[The problem]:
Report only the number of lines that hold the word "from".

+ + + + + + +

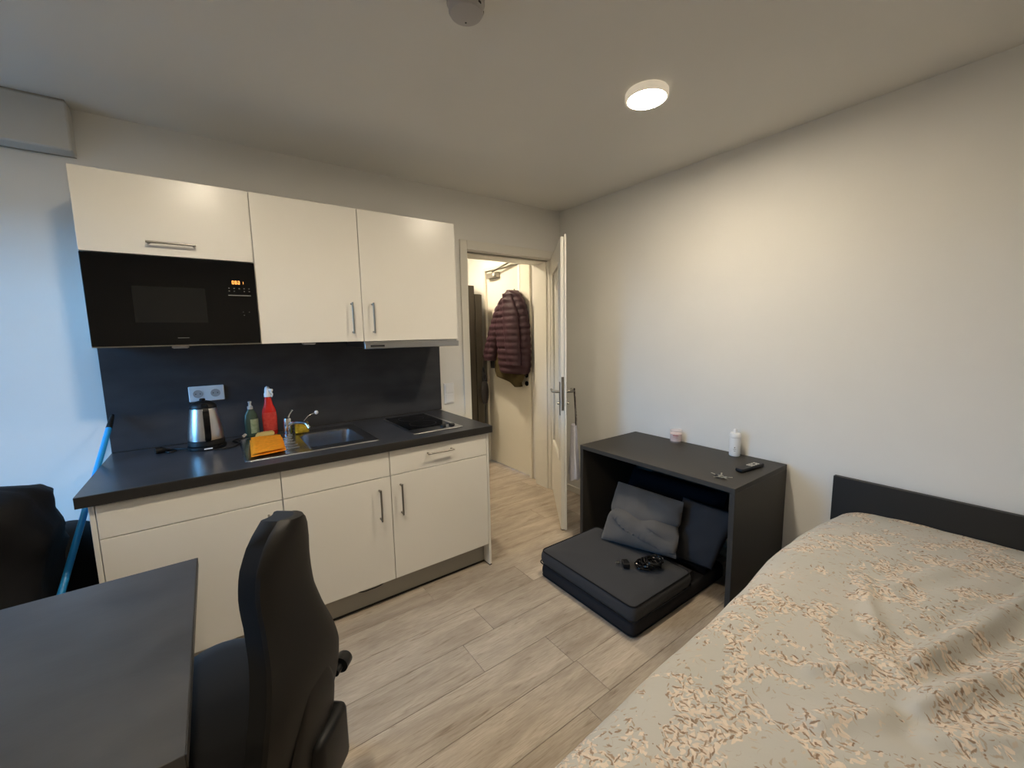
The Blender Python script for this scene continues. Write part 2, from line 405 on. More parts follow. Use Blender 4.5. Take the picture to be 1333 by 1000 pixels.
# hall
FX = 2.905      # plane of the hall's right wall
FD0, FD1, FDZ = 0.335, 1.155, 2.16
bm = B()
box(bm, FX, FX + W, HY0, FD0, 0, CH_); box(bm, FX, FX + W, FD1, HY1, 0, CH_); box(bm, FX, FX + W, FD0, FD1, FDZ, CH_)
tag(obj('wall_hall_right', bm, 'wall'), 'white hall wall around the entrance door', 'wall', kind='structure')
tag(obj('wall_hall_back', box(B(), HX0 - W, FX + W, HY1, HY1 + W, 0, CH_), 'wall'), 'white wall at the far end of the hall', 'wall', kind='structure')
tag(obj('wall_hall_left', box(B(), HX0 - W, HX0, HY0, HY1, 0, CH_), 'wall'), 'white hall wall opposite the entrance door', 'wall', kind='structure')
# baseboards
tag(obj('baseboard_right', box(B(), CW - .013, CW, -4.4, -0.02, 0, .058, .003), 'white_paint'), 'low white baseboard along the bed wall', 'baseboard', kind='structure')
tag(obj('baseboard_hall', box(B(), HX0, 2.80, HY1 - .013, HY1, 0, .058, .003), 'white_paint'), 'low white baseboard at the far end of the hall', 'baseboard', kind='structure')

# window in the left wall (out of the frame, gives the blue daylight)
win = thing('window_1', (LX - .15, (WY0 + WY1) / 2, WZ0), 'white two pane window beside the desk', 'window', kind='structure')
bm = B()
for (a, b, c, d) in ((WY0, WY0 + .06, WZ0, WZ1), (WY1 - .06, WY1, WZ0, WZ1), (WY0 + .06, WY1 - .06, WZ0, WZ0 + .06), (WY0 + .06, WY1 - .06, WZ1 - .06, WZ1), (WY0 + .06, WY1 - .06, 1.60, 1.66)):
    box(bm, LX - .16, LX - .10, a, b, c, d, .004)
obj('window_frame', bm, 'white_paint', win)
for a, b in ((WZ0 + .06, 1.60), (1.66, WZ1 - .06)):
    obj('pane', box(B(), LX - .134, LX - .128, WY0 + .06, WY1 - .06, a, b), 'window_glass', win)
obj('window_sill', box(B(), LX - .098, LX + .06, WY0 + .005, WY1 - .005, WZ0 + .0, WZ0 + .02, .003), 'white_paint', win)

# boxed duct in the upper left corner
dx = thing('duct_box', (-.5, -.048, 2.281), 'white boxed duct under the ceiling left of the wall cabinets', 'duct box')
obj('casing', box(B(), LX + .002, -0.022, -0.095, -0.001, 2.285, CH_ - .006, .006), 'roller_box', dx)
obj('shadow_gap', box(B(), LX + .002, -0.026, -0.091, -0.001, CH_ - .006, CH_ - .001), 'plinth_grey', dx)
obj('seam_shadow', box(B(), LX + .004, -0.024, -0.006, -0.001, 2.2812, 2.2848), 'plinth_grey', dx)  # grey strip draws the seam's shadow line along the wall

# ------------------------------------------------------------------ doorway frame and doors
fr = thing('trim_1', (2.43, 0, 0), 'white painted frame of the doorway beside the kitchen', 'door frame', kind='structure')
AX0, AX1, AZ = 1.951, 2.915, 2.150
obj('architrave', box(B(), AX0, 2.012, -.014, -.001, 0, AZ, .003), 'white_paint', fr)
obj('architrave', box(B(), 2.845, AX1, -.014, -.001, 0, AZ, .003), 'white_paint', fr)
obj('architrave', box(B(), 2.012, 2.845, -.014, -.001, 2.082, AZ, .003), 'white_paint', fr)
obj('jamb', box(B(), 2.001, 2.012, 0, HY0 + .012, 0, 2.075), 'white_paint', fr)
obj('jamb', box(B(), 2.843, 2.854, 0, HY0 + .012, 0, 2.075), 'white_paint', fr)
obj('head_lining', box(B(), 2.001, 2.854, 0, HY0 + .012, 2.076, 2.089), 'white_paint', fr)
obj('door_stop', box(B(), 2.012, 2.022, .04, HY0 + .012, 0, 2.066), 'white_paint', fr)
obj('door_stop', box(B(), 2.833, 2.843, .04, HY0 + .012, 0, 2.066), 'white_paint', fr)
obj('door_stop', box(B(), 2.022, 2.833, .04, HY0 + .012, 2.062, 2.0755), 'white_paint', fr)
obj('door_seal', box(B(), 2.012, 2.843, .030, .0395, 2.066, 2.0755), 'plinth_grey', fr)
obj('architrave', box(B(), 2.843, 2.904, HY0 + .001, HY0 + .013, 0, 2.14, .003), 'white_paint', fr)
for z in (.25, 1.05, 1.85):
    obj('hinge', lathe(B(), [(.006, 0), (.006, .09)], (2.853, -.024, z), 10), 'nickel', fr, smooth=True)

# the open glazed door: local frame l (towards the free edge), t (thickness, towards the right wall)
hx, hy = 2.842, -0.022
ld = Vector((2.36 - hx, -.66 - hy, 0)); LEN = ld.length; ld.normalize(); td = Vector((-ld.y, ld.x, 0))
if td.x < 0: td = -td
DM = Matrix(((ld.x, td.x, 0, hx), (ld.y, td.y, 0, hy), (0, 0, 1, 0), (0, 0, 0, 1)))
door = thing('door_1', (hx, hy, 0), 'white open room door with tall glass pane standing beside black table', 'door', kind='structure')
T0, T1, T2 = 0.0, 0.025, 0.040
ST = .115; GZ0, GZ1 = .50, 1.945; TOP = 2.095
def dbox(l0, l1, t0, t1, z0, z1, bev=.002): return box(B(), l0, l1, t0, t1, z0, z1, bev, M=DM)
obj('stile', dbox(-.016, ST, T0, T2 - .001, .008, TOP), 'white_paint', door)
obj('stile', dbox(LEN - ST, LEN - .012, T0, T1, .008, TOP), 'white_paint', door)
obj('stile_lip', dbox(LEN - ST, LEN, T1, T2, .008, TOP + .013), 'white_paint', door)
obj('top_rail', dbox(ST, LEN - ST, T0, T1, GZ1, TOP), 'white_paint', door)
obj('top_lip', dbox(ST, LEN - ST, T1 + .0005, T2, GZ1 + .01, TOP + .013), 'white_paint', door)
obj('bottom_rail', dbox(ST, LEN - ST, T0, T2 - .001, .008, GZ0), 'white_paint', door)
obj('glass_pane', dbox(ST + .001, LEN - ST - .001, .014, .020, GZ0 + .001, GZ1 - .001, 0), 'frosted_glass', door)
for (a, b, c, d) in ((ST, ST + .016, GZ0, GZ1), (LEN - ST - .016, LEN - ST, GZ0, GZ1), (ST + .016, LEN - ST - .016, GZ0, GZ0 + .016), (ST + .016, LEN - ST - .016, GZ1 - .016, GZ1)):
    obj('glazing_bead', dbox(a, b, -.006, .013, c, d, .003), 'white_paint', door)
    obj('glazing_bead', dbox(a, b, .0205, .044, c, d, .003), 'white_paint', door)
HZ = 1.03
lock = obj('lock_plate', dbox(LEN - .0115, LEN - .0095, .004, .022, HZ - .13, HZ + .11, 0), 'nickel', door)
for s, t in ((-1, T0), (1, T2)):
    pl_ = obj('handle_plate', box(B(), LEN - .075, LEN - .037, min(t, t + s * .007), max(t, t + s * .007), HZ - .17, HZ + .07, .002, M=DM), 'nickel', door)
    p0 = Vector((LEN - .056, t + s * .007, HZ)); out = s * .045
    pts = [p0, p0 + Vector((0, out * .6, 0)), p0 + Vector((-.012, out, 0)), p0 + Vector((-.05, out * 1.05, 0)), p0 + Vector((-.125, out * 1.05, 0))]
    obj('lever', tube(B(), [DM @ p for p in smooth_path(pts, 4)], .0095, 10), 'nickel', pl_, smooth=True)
    k0 = Vector((LEN - .056, t + s * .007, HZ - .085))
    obj('key_cylinder', tube(B(), [DM @ k0, DM @ (k0 + Vector((0, s * .014, 0)))], .009, 10), 'nickel', pl_, smooth=True)

# cloth bag hanging from that door's handle on the wall side
def strip(bm, pts, wdir, w, th=.004):
    wdir = Vector(wdir).normalized(); pts = [Vector(p) for p in pts]; rings = []
    for i, p in enumerate(pts):
        d = (pts[min(i + 1, len(pts) - 1)] - pts[max(i - 1, 0)]).normalized(); nn = d.cross(wdir).normalized()
        rings.append([p + wdir * w / 2 + nn * th / 2, p - wdir * w / 2 + nn * th / 2, p - wdir * w / 2 - nn * th / 2, p + wdir * w / 2 - nn * th / 2])
    ring_faces(bm, rings); return bm
def DP(l, t, z): return DM @ Vector((l, t, z))
bag = thing('cloth_bag', tuple(DP(LEN - .12, .11, .36)), 'white cloth bag with dark straps hanging on the open door handle', 'bag')
rings = []
for i in range(14):
    u = i / 13; z = .37 + .40 * u; w = .175 - .08 * u + .012 * math.sin(9 * u); d = .034 - .018 * u
    rings.append([DP(LEN - .125 + w * .5 * math.cos(a), .107 + (d * math.sin(a)) * (1 + .35 * math.sin(5 * a + 3 * u)) , z + .012 * math.cos(3 * a) * (1 - u)) for a in [2 * math.pi * k / 28 for k in range(28)]])
bm = B(); ring_faces(bm, rings); obj('pouch', bm, 'tote_cloth', bag, smooth=True, angle=60)
for q, (l0, l1, w, mt) in enumerate(((-.085, -.10, .018, 'strap_black'), (-.10, -.16, .014, 'strap_black'), (-.088, -.135, .02, 'strap_print'))):
    pts = smooth_path([DP(LEN + l0, .102 + .004 * q, 1.047), DP(LEN + l0 - .005, .108 + .004 * q, .95), DP(LEN + l1, .117 + .006 * q, .80), DP(LEN + l1 - .01, .114 + .007 * q, .62 if q < 2 else .55)], 5)
    bm = strip(B(), pts, ld, w); obj('strap', bm, mt, bag)

# ------------------------------------------------------------------ kitchen
UY, UZ0, UZ1 = -.3977, 1.4224, 2.1405
YF = -.7092; ZDR = .7195; ZDB = .1428; YP = -.6447
def bow_handle(parent, p0, p1, outdir=(0, -1, 0), out=.028, r=.0048):
    p0, p1, o_ = Vector(p0), Vector(p1), Vector(outdir) * out
    d = (p1 - p0).normalized()
    bm = B()
    bar0, bar1 = p0 - d * .004 + o_, p1 + d * .004 + o_
    rr = r
    tube(bm, [bar0, bar1], rr, 10)
    tube(bm, [p0 + d * .004 + o_, p0 + d * .004], r * 1.1, 10); tube(bm, [p1 - d * .004 + o_, p1 - d * .004], r * 1.1, 10)
    return obj('handle', bm, 'nickel', parent, smooth=True, label='brushed metal bar handle')

def carcass(parent, x0, x1, y0, y1, z0, z1, top=True, th=.016, back=True):
    bm = B(); e = .0008
    box(bm, x0 + e, x0 + th, y0, y1, z0, z1); box(bm, x1 - th, x1 - e, y0, y1, z0, z1)
    box(bm, x0 + th, x1 - th, y0, y1, z0, z0 + th)
    if top: box(bm, x0 + th, x1 - th, y0, y1, z1 - th, z1)
    if back: box(bm, x0 + th, x1 - th, y1 - .006, y1, z0 + th, z1 - (th if top else 0))
    return obj('body', bm, 'white_board', parent)

G = .0018
# wall cabinets
ucab = [('white wall cabinet with flap door above the built in microwave', 0.0, .60), ('white wall cabinet with handle at lower right beside microwave', .60, 1.10), ('white wall cabinet beside doorway above the steel range hood', 1.10, 1.70)]
for i, (lb, x0, x1) in enumerate(ucab):
    t = thing('wall_cabinet', ((x0 + x1) / 2, -.19, UZ0), lb, 'cabinet', 'kitchen wall cabinets')
    z0 = 1.8121 if i == 0 else UZ0
    carcass(t, x0, x1, UY + .0195, -.002, UZ0 if i else 1.4224, UZ1)
    dr = obj('door', box(B(), x0 + G, x1 - G, UY, UY + .018, z0 + (G if i == 0 else 0), UZ1, .0012), 'white_front', t)
    if i == 0: bow_handle(dr, (.216, UY, 1.865), (.378, UY, 1.865))
    if i == 1: bow_handle(dr, (1.042, UY, 1.470), (1.042, UY, 1.632))
    if i == 2: bow_handle(dr, (1.156, UY, 1.470), (1.156, UY, 1.632))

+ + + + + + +

[Correct response]:
2